Identify every line containing the word "part" and reproduce each one.
begin Exercise inputs
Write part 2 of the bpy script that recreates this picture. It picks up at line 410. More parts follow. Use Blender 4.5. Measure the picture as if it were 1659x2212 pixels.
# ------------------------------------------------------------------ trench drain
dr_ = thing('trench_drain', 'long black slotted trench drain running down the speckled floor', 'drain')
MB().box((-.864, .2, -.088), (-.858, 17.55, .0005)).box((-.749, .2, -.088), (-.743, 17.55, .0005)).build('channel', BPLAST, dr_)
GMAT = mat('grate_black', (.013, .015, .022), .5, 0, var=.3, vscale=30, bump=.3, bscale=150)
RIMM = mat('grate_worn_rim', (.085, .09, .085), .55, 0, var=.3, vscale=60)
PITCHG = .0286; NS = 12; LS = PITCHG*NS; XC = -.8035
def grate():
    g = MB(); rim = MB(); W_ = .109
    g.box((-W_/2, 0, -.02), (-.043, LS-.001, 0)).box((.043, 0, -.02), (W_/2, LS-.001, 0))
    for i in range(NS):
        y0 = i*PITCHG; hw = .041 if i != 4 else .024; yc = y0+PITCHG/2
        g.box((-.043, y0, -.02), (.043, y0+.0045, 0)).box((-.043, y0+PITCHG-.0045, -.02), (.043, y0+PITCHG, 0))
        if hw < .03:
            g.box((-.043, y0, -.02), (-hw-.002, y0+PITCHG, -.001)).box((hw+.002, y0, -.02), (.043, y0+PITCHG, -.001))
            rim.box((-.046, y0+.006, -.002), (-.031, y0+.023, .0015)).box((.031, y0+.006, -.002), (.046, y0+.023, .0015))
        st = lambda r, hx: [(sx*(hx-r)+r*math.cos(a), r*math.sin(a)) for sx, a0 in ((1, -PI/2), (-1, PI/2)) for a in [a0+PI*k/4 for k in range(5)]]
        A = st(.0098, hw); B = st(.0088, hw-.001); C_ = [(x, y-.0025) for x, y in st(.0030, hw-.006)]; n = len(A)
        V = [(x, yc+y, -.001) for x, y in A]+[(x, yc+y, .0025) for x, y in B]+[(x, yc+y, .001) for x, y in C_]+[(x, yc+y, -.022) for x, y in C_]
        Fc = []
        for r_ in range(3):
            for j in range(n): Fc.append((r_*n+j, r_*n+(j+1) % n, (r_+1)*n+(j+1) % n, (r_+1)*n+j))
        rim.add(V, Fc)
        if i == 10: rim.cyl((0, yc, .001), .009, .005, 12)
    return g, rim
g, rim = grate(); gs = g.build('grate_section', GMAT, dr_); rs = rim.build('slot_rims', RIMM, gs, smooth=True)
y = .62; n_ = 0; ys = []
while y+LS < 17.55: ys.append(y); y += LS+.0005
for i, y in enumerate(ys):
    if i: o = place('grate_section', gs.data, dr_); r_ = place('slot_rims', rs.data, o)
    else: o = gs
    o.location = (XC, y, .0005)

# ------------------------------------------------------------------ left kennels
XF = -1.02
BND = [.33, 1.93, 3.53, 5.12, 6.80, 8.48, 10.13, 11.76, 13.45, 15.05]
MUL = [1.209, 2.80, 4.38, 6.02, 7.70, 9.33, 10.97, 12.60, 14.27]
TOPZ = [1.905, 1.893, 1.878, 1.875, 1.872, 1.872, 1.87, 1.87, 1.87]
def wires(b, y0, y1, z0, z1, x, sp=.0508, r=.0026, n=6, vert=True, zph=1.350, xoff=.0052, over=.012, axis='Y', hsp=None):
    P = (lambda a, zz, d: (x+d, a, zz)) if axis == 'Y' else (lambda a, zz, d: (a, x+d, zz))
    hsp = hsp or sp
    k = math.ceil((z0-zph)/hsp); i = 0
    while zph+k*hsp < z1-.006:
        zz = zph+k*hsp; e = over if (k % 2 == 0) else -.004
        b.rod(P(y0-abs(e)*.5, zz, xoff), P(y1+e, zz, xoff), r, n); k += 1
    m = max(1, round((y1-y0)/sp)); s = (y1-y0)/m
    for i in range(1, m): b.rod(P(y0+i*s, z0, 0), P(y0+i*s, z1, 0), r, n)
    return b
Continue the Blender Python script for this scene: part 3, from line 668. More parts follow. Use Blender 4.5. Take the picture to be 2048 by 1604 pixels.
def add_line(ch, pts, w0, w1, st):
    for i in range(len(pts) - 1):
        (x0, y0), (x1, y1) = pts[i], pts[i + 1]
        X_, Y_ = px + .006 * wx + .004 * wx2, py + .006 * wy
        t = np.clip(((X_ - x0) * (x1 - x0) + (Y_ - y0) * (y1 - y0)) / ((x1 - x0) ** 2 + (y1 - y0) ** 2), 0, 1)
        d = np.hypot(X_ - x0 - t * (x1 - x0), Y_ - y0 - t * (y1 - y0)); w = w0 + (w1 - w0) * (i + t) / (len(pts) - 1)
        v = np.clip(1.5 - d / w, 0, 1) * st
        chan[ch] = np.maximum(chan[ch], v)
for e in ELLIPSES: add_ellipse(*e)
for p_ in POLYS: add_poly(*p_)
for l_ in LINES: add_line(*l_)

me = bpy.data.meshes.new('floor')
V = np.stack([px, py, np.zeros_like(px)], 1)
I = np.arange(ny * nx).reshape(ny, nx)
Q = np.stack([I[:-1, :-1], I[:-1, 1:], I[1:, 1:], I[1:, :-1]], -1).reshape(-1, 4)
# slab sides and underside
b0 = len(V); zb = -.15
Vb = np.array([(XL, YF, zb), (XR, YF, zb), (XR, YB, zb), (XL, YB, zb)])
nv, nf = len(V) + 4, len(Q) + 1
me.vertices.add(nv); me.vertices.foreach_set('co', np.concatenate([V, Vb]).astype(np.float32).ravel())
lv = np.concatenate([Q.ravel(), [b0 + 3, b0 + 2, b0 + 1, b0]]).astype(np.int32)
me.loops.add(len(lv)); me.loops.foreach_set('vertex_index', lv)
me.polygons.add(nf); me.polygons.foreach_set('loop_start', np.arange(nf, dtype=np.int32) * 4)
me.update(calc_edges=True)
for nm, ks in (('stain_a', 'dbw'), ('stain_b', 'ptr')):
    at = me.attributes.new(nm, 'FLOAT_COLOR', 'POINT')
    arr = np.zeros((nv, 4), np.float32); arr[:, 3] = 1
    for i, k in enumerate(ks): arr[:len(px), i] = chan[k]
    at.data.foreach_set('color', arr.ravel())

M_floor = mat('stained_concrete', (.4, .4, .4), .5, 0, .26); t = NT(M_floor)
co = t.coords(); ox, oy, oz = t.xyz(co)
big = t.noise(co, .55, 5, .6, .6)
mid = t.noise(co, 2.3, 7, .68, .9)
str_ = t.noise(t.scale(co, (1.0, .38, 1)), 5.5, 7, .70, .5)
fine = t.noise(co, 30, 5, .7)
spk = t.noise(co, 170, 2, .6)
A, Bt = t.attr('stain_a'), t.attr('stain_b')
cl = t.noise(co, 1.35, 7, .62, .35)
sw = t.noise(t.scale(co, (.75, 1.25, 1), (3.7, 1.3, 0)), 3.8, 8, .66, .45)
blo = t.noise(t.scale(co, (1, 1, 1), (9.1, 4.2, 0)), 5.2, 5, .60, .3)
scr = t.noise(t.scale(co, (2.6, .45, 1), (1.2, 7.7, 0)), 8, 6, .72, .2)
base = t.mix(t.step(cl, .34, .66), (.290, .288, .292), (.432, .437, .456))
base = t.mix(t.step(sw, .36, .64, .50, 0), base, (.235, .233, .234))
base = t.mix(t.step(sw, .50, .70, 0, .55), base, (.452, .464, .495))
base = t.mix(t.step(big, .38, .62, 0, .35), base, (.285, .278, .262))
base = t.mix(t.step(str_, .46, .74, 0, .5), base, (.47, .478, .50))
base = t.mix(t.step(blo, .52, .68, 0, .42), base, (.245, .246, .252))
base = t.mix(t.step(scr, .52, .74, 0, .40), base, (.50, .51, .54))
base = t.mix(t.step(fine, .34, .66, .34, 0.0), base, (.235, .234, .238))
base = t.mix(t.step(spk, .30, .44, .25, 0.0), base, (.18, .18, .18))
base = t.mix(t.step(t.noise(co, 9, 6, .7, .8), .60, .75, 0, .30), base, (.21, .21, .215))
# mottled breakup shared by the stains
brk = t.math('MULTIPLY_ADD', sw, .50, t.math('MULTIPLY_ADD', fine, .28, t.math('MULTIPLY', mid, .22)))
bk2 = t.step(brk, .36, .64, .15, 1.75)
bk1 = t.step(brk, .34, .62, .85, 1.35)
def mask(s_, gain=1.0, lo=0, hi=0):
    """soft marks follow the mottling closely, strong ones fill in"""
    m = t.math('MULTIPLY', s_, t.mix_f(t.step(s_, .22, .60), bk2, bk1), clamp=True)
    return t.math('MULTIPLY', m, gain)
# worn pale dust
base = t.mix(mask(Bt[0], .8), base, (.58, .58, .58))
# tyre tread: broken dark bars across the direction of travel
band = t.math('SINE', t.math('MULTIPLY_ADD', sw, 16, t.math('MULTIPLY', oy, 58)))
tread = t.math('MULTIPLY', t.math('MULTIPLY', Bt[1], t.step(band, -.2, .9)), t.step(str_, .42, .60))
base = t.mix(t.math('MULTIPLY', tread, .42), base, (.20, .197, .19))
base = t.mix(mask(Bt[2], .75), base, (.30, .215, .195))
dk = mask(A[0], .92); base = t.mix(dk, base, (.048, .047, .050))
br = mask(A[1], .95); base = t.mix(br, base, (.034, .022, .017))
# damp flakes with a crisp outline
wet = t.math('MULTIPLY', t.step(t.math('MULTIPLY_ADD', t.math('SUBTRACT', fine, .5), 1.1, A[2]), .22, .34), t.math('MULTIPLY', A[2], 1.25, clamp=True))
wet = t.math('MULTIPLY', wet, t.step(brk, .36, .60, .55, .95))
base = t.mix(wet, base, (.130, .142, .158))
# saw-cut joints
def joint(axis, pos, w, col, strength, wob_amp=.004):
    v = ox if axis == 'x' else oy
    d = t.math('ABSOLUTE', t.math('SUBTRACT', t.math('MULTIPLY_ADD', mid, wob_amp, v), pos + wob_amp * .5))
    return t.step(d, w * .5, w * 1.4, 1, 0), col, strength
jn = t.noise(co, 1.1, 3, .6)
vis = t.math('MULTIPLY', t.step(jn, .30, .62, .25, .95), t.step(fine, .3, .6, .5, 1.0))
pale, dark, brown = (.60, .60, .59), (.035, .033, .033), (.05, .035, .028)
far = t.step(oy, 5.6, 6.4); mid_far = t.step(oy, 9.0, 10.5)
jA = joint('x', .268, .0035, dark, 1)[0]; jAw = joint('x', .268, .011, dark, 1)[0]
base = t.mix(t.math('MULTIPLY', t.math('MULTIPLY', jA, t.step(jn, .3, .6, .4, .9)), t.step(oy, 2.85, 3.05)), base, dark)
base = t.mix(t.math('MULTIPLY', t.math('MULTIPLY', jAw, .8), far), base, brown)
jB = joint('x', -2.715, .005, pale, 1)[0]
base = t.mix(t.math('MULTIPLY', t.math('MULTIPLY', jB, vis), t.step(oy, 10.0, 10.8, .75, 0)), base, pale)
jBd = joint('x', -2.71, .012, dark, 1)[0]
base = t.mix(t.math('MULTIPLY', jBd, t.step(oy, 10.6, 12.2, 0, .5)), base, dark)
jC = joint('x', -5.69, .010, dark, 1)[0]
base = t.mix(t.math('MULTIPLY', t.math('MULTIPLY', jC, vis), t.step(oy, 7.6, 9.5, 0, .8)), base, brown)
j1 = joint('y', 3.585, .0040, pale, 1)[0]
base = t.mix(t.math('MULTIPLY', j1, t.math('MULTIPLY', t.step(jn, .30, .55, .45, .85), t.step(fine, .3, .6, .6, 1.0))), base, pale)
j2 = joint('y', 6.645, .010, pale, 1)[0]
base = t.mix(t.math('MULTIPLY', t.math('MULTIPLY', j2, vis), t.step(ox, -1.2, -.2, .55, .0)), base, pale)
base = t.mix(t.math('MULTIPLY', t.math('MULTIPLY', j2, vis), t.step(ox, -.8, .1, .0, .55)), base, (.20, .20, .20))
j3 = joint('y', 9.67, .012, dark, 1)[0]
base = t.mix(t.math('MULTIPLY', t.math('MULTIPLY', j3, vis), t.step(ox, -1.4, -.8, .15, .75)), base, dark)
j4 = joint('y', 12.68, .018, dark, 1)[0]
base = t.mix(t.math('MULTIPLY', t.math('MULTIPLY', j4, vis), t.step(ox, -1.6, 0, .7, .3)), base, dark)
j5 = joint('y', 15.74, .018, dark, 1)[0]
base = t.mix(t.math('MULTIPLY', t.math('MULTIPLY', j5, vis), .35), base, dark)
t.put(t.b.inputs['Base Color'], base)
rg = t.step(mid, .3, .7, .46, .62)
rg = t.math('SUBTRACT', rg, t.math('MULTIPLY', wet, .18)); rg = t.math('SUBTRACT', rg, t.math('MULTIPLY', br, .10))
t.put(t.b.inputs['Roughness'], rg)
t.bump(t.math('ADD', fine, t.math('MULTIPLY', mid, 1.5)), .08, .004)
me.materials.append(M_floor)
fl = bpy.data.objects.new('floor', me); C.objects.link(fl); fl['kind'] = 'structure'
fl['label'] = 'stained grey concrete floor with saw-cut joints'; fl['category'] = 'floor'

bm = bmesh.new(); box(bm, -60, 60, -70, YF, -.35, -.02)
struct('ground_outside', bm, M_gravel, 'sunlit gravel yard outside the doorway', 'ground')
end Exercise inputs
• **In response**:
Write part 2 of the bpy script that recreates this picture. It picks up at line 410. More parts follow. Use Blender 4.5. Measure the picture as if it were 1659x2212 pixels.
Continue the Blender Python script for this scene: part 3, from line 668. More parts follow. Use Blender 4.5. Take the picture to be 2048 by 1604 pixels.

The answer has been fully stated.